Não conseguir alfabetizar não tem nada a ver com escola em turno integral, nem com mais investimento financeiro para a educação.

Frequentar escola e dela sair analfabeto depois de três anos em média, como já constatou Darcy Ribeiro, é questão de equívoco no jeito de ensinar. No jeito de ensinar que desconhece as fantásticas contribuições de Emilia Ferreiro e de Gérard Vergnaud, que geraram uma eficiente proposta que ensina a ler a todos os alunos, particularmente, os de escolas públicas das periferias urbanas, em pouco tempo.

Os alunos que não aprendem a ler e a escrever não aprenderão com incentivo de gratificação a suas escolas

Eles não aprendem porque lhes falta o que, tão bem, Piaget já apontava – as experiências com aquilo que eles querem conhecer –, a escrita.

Com mais de 60 milhões de analfabetos adultos no Brasil, o que, em famílias nas quais há uso frequente de computadores, jornais, revistas, livros, etc., acontece desde que seus filhos são bebês não acontece nas famílias de 60 milhões de adultos que estão à margem dessa competência – compreender a escrita.

Então essas pessoas chegam à escola incapazes de aprender com o método fônico.

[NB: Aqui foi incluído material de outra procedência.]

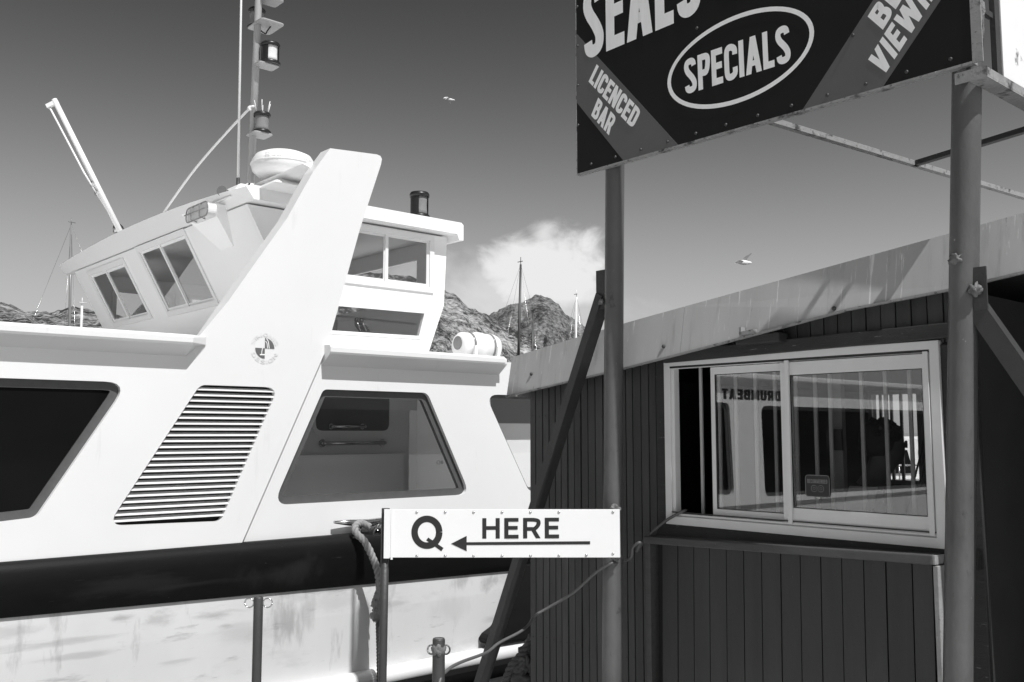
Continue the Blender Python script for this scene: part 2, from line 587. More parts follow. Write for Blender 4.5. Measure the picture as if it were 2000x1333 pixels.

Incapazes porque ainda não se deram conta de que se escreve com letras que têm a ver com a fala, como duas alunas que estou alfabetizando no Morro da Cruz. Ambas pensavam que se lia nas imagens e que se escrevia com desenhos. Uma delas com 66 anos e a outra com 56.

“Alfabetiza Tchê” tem tudo para ser mais um dos muitos projetos brasileiros que deixará de lado aqueles que realmente são excluídos da premente utilidade e da ventura que é ler e escrever.